▸ Task description
The lines to be extracted run from the start of the listing through the line containing "COL = S.collection"; copy them exactly and nothing else.
● ● ● ● ●
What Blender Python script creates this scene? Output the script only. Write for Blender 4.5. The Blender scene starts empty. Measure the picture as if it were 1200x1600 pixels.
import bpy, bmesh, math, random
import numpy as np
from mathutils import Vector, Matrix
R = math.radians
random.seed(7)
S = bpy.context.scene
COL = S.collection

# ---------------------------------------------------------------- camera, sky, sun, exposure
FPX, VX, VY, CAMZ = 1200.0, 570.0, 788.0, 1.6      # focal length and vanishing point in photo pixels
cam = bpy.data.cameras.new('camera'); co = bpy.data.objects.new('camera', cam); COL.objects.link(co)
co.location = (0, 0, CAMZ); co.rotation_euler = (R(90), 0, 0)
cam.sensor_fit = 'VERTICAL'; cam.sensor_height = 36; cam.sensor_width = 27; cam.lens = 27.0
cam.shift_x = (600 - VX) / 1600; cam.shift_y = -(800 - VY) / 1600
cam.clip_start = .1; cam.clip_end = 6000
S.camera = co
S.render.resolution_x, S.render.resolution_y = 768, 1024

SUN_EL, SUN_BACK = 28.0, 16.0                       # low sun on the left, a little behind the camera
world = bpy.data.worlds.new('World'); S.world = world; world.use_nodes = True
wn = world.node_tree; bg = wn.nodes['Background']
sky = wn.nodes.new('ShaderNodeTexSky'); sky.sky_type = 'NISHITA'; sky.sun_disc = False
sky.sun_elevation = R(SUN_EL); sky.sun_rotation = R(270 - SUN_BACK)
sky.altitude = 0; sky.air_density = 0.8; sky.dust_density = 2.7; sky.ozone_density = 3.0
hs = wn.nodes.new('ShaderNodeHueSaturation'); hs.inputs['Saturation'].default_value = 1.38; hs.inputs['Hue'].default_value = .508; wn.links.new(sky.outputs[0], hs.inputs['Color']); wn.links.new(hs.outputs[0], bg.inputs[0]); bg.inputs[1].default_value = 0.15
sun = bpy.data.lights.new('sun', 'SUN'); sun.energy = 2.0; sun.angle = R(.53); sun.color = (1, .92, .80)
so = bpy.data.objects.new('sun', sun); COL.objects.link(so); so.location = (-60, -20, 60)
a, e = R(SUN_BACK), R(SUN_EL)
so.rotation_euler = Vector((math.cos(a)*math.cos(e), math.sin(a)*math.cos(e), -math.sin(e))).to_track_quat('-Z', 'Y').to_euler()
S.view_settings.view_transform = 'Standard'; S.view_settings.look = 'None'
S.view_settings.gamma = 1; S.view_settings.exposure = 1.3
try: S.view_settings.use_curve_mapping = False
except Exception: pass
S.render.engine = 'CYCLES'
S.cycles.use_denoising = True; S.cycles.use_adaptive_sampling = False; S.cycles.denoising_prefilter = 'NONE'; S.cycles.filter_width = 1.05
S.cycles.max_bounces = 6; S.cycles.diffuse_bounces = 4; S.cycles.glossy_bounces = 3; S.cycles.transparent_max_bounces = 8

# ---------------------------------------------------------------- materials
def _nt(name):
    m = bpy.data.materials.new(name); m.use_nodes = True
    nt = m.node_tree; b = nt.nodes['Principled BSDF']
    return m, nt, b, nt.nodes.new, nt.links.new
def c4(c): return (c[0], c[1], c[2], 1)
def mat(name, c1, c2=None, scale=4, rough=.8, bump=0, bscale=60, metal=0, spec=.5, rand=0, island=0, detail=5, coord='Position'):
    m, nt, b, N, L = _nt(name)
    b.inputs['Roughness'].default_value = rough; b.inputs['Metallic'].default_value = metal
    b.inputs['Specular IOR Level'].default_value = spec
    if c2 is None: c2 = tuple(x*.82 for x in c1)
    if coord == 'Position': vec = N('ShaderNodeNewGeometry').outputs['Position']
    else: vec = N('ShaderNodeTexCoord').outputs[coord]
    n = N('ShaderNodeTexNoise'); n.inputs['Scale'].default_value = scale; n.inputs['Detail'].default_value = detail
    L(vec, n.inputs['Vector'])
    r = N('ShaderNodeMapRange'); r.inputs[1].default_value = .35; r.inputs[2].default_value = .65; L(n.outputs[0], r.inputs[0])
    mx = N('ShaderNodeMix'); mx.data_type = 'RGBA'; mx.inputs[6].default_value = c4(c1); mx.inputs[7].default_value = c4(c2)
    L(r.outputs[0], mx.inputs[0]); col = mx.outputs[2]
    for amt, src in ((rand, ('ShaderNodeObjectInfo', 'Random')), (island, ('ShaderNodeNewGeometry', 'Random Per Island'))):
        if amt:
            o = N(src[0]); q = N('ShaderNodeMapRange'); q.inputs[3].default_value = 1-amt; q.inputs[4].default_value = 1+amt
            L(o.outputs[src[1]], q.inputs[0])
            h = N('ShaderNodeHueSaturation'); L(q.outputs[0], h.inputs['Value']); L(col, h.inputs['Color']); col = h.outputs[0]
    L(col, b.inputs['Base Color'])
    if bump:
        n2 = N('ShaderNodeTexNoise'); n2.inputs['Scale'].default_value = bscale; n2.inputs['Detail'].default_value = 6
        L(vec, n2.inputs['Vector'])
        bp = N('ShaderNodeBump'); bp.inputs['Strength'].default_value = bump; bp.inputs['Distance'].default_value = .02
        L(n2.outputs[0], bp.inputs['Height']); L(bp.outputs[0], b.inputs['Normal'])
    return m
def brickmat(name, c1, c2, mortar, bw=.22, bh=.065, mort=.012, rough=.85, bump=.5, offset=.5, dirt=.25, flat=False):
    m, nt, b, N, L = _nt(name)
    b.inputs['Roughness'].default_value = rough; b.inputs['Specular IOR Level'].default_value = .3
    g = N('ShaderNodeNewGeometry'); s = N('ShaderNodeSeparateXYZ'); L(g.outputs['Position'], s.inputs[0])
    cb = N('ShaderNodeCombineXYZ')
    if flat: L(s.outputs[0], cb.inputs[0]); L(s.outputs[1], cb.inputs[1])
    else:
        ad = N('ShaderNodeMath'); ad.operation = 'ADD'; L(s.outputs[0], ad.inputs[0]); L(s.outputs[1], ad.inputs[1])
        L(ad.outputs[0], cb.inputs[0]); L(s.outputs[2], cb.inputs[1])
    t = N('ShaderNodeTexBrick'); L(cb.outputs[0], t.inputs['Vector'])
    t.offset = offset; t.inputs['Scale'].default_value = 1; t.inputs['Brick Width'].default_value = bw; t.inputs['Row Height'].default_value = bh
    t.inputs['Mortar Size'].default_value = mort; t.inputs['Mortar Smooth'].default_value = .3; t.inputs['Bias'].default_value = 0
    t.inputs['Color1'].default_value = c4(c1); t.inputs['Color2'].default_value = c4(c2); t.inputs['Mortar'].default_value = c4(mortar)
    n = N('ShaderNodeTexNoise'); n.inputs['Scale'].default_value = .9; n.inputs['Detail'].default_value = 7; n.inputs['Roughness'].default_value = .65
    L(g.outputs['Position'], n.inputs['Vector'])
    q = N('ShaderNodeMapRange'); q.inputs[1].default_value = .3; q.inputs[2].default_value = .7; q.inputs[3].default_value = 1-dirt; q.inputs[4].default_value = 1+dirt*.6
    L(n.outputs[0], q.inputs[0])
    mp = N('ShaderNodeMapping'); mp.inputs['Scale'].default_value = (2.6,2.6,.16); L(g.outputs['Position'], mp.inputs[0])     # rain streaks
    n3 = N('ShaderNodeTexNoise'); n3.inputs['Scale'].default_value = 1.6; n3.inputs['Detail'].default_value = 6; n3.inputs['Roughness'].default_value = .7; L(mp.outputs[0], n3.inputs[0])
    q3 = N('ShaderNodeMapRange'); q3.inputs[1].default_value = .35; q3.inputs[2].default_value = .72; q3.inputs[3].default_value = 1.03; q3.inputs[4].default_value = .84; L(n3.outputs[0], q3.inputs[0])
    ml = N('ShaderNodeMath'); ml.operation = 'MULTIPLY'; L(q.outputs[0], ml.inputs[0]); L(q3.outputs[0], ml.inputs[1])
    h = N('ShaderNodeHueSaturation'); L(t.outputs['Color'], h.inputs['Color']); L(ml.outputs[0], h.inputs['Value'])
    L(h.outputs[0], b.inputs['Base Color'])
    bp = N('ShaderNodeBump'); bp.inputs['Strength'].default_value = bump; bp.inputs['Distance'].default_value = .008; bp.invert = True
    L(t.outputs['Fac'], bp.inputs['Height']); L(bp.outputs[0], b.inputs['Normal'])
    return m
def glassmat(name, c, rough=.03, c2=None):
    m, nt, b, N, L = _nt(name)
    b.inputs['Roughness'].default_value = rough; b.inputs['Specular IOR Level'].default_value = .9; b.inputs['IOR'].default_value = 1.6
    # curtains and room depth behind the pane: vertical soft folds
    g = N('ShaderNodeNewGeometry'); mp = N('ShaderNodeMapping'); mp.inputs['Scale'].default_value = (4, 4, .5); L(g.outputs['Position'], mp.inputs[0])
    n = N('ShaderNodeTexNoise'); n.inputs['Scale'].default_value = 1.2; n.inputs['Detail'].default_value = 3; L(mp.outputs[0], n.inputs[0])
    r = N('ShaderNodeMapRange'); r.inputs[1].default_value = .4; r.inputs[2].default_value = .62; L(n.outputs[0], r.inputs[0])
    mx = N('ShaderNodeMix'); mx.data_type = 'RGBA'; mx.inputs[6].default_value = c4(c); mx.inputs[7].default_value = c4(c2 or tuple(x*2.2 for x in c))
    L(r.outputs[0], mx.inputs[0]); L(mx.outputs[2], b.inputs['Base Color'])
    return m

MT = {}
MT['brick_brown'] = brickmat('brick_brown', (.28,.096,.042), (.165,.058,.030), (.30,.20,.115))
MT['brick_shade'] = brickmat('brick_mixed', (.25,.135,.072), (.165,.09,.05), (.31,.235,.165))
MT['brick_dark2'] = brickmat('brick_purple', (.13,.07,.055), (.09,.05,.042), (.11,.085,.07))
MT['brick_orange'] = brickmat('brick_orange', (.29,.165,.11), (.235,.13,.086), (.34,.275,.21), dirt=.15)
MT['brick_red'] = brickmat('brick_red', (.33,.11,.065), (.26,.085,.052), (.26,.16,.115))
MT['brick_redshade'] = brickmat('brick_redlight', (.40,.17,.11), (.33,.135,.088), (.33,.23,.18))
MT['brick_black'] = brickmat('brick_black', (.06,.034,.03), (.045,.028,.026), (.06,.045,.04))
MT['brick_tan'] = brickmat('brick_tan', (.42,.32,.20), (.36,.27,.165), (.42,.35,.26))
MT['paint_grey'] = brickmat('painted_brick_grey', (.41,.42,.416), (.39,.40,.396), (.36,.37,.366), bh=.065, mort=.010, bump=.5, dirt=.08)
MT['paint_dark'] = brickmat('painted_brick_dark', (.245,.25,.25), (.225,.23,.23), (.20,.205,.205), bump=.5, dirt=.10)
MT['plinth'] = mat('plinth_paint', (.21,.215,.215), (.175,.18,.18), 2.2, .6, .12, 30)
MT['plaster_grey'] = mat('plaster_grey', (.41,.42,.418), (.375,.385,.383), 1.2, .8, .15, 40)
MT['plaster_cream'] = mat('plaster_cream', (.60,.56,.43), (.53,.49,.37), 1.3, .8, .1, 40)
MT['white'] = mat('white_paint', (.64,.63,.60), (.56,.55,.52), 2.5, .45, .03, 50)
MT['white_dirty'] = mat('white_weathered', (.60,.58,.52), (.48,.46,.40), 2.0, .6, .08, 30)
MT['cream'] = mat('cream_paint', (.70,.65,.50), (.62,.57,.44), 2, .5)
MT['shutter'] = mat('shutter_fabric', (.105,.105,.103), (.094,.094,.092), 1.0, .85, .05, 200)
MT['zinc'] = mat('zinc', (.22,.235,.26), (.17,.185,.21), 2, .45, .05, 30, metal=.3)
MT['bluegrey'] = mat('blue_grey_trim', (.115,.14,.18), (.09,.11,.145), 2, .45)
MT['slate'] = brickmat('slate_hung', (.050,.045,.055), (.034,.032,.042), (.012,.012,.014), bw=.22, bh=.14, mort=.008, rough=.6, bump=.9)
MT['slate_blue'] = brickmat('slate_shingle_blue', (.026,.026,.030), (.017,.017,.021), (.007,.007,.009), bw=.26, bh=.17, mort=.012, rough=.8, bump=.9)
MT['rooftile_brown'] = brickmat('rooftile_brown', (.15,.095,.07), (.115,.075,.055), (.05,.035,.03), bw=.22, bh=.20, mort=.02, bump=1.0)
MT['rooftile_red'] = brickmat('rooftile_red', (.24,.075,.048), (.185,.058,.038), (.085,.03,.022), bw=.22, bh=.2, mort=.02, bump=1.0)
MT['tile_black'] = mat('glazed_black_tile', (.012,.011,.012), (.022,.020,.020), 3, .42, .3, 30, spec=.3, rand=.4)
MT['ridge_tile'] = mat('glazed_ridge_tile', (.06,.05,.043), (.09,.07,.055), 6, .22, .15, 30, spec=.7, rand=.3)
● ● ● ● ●
▸ Solution
What Blender Python script creates this scene? Output the script only. Write for Blender 4.5. The Blender scene starts empty. Measure the picture as if it were 1200x1600 pixels.
import bpy, bmesh, math, random
import numpy as np
from mathutils import Vector, Matrix
R = math.radians
random.seed(7)
S = bpy.context.scene
COL = S.collection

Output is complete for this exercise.